EDITORIAL: Jared Polis’ rural disconnect
The Gazette editorial board
Dec 23, 2024
Jared Polis, right, with First Gentleman Marlon Reis
Photo via Polis’ official Facebook page
Jared Polis doesn’t get rural life. It makes as much sense to him as a cowboy hat, and it fits him about as well.
Granted, the same could be said of many politicians. Yet, plenty of them at least can don the trappings of country living convincingly enough to work a crowd. You can see them strutting around in snakeskin boots at county fairs, where they shake hands and take selfies with the people who raise the cattle and crops that feed everyone else.
Of course, it’s a lot easier to blend in with them if you don’t look down on them.
Which may be why Colorado’s governor has trouble even faking it.
Whether he’s munching on meatless hamburgers, cheering on the introduction of wolves that are decimating cattle and sheep herds, or appointing officials to his administration who are openly hostile to ranching — Polis seems tone deaf to the people who work in, and live in, Colorado’s agricultural economy.
It doesn’t help matters any that First Gentleman Marlon Reis is an outspoken animal-rights activist in his own right, best known for his social-media feuds with rural Coloradans.
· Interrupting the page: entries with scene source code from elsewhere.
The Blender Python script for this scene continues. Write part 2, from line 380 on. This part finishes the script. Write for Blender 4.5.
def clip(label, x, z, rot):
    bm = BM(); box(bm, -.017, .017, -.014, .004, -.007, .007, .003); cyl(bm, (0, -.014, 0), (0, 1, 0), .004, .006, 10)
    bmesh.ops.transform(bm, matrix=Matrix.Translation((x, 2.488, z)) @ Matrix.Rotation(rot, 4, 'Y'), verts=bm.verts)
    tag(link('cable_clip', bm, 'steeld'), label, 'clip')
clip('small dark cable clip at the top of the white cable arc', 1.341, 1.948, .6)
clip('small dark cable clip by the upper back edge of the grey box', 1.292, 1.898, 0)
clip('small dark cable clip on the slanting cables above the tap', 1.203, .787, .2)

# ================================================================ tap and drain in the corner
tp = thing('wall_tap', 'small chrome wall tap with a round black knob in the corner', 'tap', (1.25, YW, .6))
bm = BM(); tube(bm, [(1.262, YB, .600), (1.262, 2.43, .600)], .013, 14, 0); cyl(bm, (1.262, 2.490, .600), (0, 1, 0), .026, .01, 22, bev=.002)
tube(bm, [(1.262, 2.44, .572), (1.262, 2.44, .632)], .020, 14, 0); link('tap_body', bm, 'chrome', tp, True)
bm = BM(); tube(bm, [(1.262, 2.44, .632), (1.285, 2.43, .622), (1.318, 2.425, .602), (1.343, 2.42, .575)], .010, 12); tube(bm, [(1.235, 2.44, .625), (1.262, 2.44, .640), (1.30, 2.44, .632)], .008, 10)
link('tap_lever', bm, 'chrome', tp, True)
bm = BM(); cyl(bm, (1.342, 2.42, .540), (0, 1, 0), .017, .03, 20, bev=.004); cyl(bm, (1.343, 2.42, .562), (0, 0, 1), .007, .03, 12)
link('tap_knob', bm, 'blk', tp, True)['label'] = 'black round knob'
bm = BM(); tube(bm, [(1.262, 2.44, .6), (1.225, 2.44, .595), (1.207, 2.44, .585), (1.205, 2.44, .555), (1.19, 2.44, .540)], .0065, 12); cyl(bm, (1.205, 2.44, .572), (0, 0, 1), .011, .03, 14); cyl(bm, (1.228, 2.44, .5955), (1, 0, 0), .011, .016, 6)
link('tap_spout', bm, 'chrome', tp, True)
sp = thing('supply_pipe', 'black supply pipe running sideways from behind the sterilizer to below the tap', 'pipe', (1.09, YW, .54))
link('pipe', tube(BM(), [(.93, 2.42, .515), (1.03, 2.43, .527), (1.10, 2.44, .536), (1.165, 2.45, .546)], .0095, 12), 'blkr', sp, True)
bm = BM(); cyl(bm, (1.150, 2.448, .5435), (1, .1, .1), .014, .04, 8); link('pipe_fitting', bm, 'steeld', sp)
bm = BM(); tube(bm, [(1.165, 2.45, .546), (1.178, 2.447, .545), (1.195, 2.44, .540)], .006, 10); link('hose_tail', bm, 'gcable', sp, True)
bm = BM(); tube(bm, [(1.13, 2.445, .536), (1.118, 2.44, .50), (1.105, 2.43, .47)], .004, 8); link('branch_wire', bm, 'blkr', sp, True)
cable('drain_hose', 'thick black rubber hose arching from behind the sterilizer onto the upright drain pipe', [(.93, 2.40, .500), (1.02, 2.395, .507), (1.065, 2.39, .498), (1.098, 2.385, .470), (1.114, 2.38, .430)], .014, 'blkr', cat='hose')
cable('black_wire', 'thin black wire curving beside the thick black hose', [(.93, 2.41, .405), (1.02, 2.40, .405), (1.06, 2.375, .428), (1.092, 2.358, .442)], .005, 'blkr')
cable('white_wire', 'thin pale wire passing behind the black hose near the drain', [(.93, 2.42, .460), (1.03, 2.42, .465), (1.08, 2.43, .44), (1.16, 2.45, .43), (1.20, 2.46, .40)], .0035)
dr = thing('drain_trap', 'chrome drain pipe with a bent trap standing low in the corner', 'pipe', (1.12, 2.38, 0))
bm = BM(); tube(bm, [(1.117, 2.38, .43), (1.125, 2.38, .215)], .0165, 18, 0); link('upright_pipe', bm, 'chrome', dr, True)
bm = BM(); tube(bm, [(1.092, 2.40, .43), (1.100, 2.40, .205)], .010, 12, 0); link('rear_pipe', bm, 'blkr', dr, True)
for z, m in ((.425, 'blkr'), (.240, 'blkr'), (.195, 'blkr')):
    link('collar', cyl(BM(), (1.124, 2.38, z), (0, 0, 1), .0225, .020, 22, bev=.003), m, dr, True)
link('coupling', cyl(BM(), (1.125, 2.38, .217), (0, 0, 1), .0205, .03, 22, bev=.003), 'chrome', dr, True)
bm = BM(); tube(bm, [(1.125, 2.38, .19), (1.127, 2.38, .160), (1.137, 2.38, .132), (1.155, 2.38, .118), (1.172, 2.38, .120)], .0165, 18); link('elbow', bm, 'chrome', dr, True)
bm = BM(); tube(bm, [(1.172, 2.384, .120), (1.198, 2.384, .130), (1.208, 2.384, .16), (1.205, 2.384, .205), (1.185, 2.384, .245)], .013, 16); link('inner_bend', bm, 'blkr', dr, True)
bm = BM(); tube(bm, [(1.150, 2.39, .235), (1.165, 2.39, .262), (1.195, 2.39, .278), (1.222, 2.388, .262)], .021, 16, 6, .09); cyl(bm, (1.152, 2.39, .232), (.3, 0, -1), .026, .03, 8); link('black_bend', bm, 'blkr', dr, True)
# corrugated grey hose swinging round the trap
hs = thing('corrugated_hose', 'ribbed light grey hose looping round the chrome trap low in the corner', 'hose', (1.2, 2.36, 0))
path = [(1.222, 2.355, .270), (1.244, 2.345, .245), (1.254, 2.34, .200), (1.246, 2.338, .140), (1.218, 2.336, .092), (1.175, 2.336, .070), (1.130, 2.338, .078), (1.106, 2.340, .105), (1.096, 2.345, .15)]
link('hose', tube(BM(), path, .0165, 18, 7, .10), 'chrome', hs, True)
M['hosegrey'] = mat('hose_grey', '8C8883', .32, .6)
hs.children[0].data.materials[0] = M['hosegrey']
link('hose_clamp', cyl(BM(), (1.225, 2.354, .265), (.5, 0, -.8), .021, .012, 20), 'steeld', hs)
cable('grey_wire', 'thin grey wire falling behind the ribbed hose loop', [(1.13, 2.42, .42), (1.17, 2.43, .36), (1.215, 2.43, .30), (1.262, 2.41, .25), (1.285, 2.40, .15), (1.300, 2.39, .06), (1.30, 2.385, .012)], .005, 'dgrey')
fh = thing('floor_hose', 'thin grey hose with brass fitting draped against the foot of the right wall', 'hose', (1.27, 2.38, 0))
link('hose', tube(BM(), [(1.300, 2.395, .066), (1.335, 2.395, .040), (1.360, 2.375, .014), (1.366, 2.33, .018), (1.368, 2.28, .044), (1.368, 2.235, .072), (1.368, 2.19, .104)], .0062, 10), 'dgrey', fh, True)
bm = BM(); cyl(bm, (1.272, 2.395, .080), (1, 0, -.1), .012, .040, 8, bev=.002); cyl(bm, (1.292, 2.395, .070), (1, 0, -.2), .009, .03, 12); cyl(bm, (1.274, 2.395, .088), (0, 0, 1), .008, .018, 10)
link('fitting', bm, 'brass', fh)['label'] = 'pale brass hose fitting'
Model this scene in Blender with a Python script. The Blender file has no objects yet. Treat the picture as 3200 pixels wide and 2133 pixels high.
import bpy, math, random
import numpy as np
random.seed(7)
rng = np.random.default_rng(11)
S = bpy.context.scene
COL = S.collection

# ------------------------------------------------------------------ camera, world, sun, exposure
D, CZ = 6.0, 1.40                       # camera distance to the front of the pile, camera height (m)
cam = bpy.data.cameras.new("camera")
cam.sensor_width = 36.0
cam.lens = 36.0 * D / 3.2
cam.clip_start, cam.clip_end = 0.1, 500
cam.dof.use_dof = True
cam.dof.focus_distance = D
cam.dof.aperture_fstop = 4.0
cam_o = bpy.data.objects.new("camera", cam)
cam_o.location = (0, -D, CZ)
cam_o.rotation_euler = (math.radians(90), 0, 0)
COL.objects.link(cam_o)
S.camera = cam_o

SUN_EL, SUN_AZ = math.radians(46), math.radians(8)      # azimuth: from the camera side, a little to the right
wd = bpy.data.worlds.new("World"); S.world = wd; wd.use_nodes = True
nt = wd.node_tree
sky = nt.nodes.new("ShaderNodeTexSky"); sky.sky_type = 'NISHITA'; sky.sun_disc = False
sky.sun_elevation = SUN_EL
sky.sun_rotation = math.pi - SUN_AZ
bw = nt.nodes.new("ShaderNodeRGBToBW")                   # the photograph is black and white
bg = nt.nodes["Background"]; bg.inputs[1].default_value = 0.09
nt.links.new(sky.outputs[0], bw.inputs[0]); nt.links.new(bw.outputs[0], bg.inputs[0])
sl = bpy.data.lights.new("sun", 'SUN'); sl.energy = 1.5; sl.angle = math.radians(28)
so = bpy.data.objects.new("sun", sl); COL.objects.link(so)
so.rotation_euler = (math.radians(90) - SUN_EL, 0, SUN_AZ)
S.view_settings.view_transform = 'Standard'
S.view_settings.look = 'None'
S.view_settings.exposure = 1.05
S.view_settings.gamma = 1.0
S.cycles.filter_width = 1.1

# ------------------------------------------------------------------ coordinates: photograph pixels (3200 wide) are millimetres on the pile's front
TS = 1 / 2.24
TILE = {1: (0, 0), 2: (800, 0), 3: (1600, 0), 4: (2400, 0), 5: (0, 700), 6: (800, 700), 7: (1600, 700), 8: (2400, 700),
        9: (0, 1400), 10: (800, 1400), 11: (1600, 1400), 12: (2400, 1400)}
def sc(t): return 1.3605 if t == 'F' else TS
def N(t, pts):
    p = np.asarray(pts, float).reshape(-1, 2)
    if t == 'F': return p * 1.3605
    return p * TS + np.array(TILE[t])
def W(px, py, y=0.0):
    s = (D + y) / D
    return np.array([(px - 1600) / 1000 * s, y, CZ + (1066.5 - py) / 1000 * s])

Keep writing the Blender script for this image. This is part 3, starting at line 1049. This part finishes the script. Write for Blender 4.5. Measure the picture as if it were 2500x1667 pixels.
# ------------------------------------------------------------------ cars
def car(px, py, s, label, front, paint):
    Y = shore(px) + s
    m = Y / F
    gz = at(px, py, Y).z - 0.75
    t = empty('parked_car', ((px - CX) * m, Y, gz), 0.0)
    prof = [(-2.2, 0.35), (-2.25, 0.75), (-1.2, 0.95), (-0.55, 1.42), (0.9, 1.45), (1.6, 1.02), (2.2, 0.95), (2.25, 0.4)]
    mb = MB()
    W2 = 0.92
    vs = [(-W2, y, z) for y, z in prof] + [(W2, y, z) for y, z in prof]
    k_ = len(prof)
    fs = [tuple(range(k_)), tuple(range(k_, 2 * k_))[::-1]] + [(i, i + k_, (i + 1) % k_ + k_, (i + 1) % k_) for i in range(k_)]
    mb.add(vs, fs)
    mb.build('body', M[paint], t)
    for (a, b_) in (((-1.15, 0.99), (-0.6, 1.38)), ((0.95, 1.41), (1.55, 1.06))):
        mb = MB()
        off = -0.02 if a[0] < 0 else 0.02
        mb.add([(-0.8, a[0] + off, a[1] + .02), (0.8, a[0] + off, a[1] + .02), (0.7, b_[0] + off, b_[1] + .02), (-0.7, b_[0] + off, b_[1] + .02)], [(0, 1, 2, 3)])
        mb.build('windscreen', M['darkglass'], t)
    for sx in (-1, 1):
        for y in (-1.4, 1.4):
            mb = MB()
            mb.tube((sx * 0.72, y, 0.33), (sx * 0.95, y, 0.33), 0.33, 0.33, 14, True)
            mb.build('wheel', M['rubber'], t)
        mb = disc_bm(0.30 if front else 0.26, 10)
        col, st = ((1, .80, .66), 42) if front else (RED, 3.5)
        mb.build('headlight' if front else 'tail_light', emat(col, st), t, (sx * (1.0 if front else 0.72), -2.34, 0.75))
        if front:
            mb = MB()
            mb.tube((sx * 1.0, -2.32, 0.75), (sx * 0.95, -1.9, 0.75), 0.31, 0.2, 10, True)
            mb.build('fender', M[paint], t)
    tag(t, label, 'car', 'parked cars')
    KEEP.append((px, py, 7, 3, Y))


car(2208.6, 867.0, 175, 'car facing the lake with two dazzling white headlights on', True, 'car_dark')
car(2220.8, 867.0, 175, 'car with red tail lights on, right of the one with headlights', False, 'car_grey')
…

Against that backdrop, Polis’ latest slap at rural Colorado is more than just another slight.
The ag community is in fact still furious weeks after Polis, in unscripted remarks at a public gathering of county government officials, pinned the soaring cost of controversial wolf introduction on ranchers themselves. Yes, the same ranchers who are losing livestock to the reckless experiment imposed by Proposition 114, which voters narrowly approved in 2020.
In other words, Polis was blaming the victims.
It was in response to a question from a rural county commissioner who dared to ask the governor why the state, facing fiscal straits, doesn’t “take a pause” on the ongoing wolf reintroduction. The commissioner reasoned that the state already had spent some $5 million on acquiring and releasing the first 10 wolves, and only seven survived.
The governor’s comeback was almost peevish.
“This could have cost a lot less if ranchers wouldn’t have said, ‘Oh, don’t get (the wolves) from Wyoming, don’t get them from Idaho,’ we probably could have done it for a quarter of the cost there and there’s still time,” Polis said. “Ranchers, I mean, if their organizations — Middle Park and those guys — say to Wyoming ‘give Colorado wolves’ they probably would. The only reason they’re not is they hear from ranchers that they shouldn’t, so that drives up the cost.”
The governor’s office, contacted afterward by the media for clarification, doubled down in a prepared statement:
"The reality is the state initially attempted to source wolves from Wyoming, Montana, and Idaho but these common-sense requests were denied following special interest, lobbying, and political games by certain organizations.”
Welcome to Jared Polis’ Colorado. The ranchers who helped settle our state — and who still put dinner on our tables — are a “special interest.” Yet, a costly, starry-eyed and ultimately pointless plan to introduce wolves into Colorado’s wilds — bankrolled by national animal-rights activists and sprung on unsuspecting urban-suburban voters — is, as Polis insists, “the law.”
If the governor’s office were the last stop on Polis’ political path, he probably could get away with it. After all, the people who feed us are vastly outnumbered by the rest of Colorado’s electorate.
But given Polis’ widely reputed ambitions toward a higher office, his inability to warm to rural Colorado could haunt him, and cost him, across Middle America. In which case our Boulder-born-and-bred governor may find himself a stranger in a strange land.